The dilemma the European Union is called upon to resolve is not, therefore, between strengthening its own borders and reception; nor between our well-being and our security, on the one hand, and solidarity towards the refugees, on the other. The choice we must make today is between governing the phenomenon, or being subjected to it. It is time to take a major step forward to draw up a long-term, comprehensive European response inspired by solidarity and responsibility.

To achieve this goal, Italy and Germany will continue to cooperate actively and to channel their common contribution along four main tracks.

First, we will ensure that the commitments already undertaken by the European Council, and which mark encouraging progress, are implemented in full. They include the relocation of 160,000 asylum-seekers from the most exposed member states; the creation of “hotspots”; the activation of an effective system, at the European level, for the repatriation of economic migrants. Relocation, hotspots and repatriation make up a single, integrated package, all elements of which should be implemented at the same time.

Second, Italy and Germany will continue to promote, in the European institutions and the other member states, the need to complete, as soon as possible, the framework of measures available to the EU to manage migration.
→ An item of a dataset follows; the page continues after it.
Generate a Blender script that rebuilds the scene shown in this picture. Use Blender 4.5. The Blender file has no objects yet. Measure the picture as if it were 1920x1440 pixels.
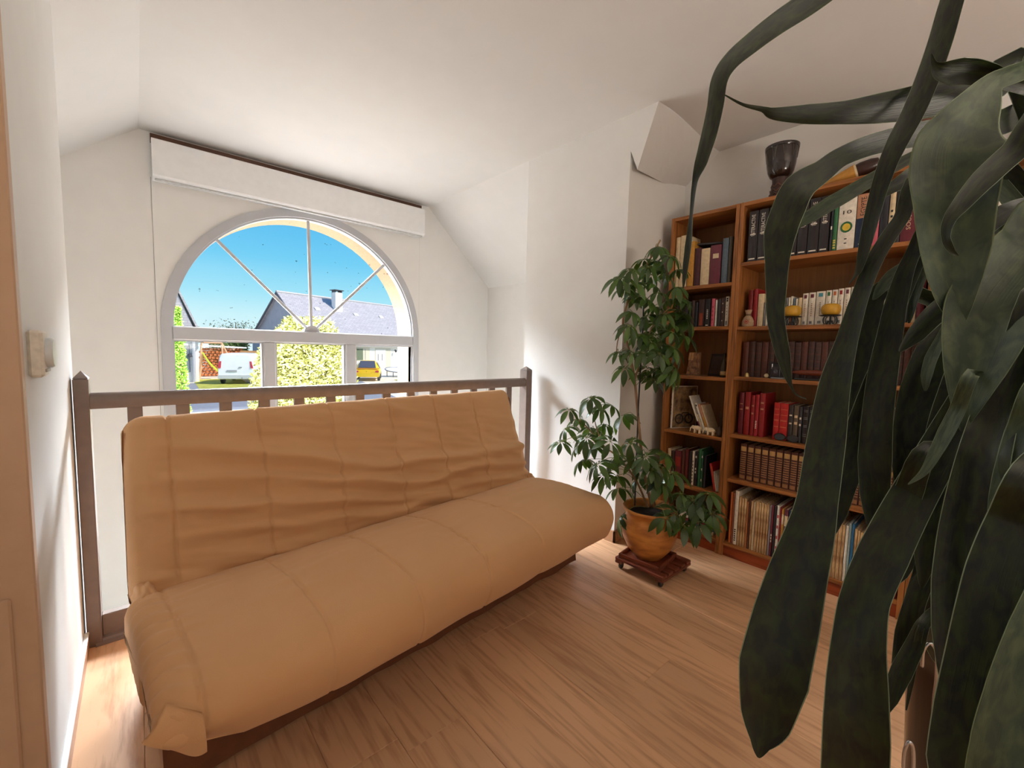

The principal goals on which our action will be focused are the affirmation of a permanent and obligatory system of distributing the refugees arriving in European “first reception” countries; the replacement of the Dublin Regulation with a common European asylum system; the strengthening of the measures to combat the trafficking of human beings; and the opening of new legal immigration channels to ensure that a rapidly ageing Europe can also grasp the opportunities opened up by migration.

The third track on which we will be working together is that of closer cooperation with the countries of origin and transit of migration flows, with the aim of establishing new partnerships with them. On 11 and 12 November a summit of European and African Heads of State or Government took place in La Valletta. The agenda included all aspects of the migration question, including its deeper causes. Italy and Germany are already working in the Horn of Africa, not least through common projects as part of the Khartoum Process. In addition to the Horn of Africa, the European Union should, as a priority, also intensify cooperation on migration issues with Turkey, on the basis of the Action Plan currently being finalised, and with the western Balkans, by exhorting the countries of the region to implement the measures agreed at the meeting of 25 October in Brussels.

Lastly, Italy and Germany will continue to make every effort to contribute to the stabilisation of the crisis regions in the Mediterranean. We will spare no effort in our attempts to help Libya emerge from civil war and to foster a political transition in Syria.

Reaffirming our solidarity and unity of purpose to govern, rather than to undergo, the migration question would be a crucial step for Europe, not least to restore credibility to an integration process which, otherwise, risks once again merely marking time.

All this is happening as the 60th anniversary of the Treaty of Rome, on 25 March 2015, approaches. An opportunity to be grasped, not just to celebrate the past but also to reflect on the future of Europe and prepare one that is even better.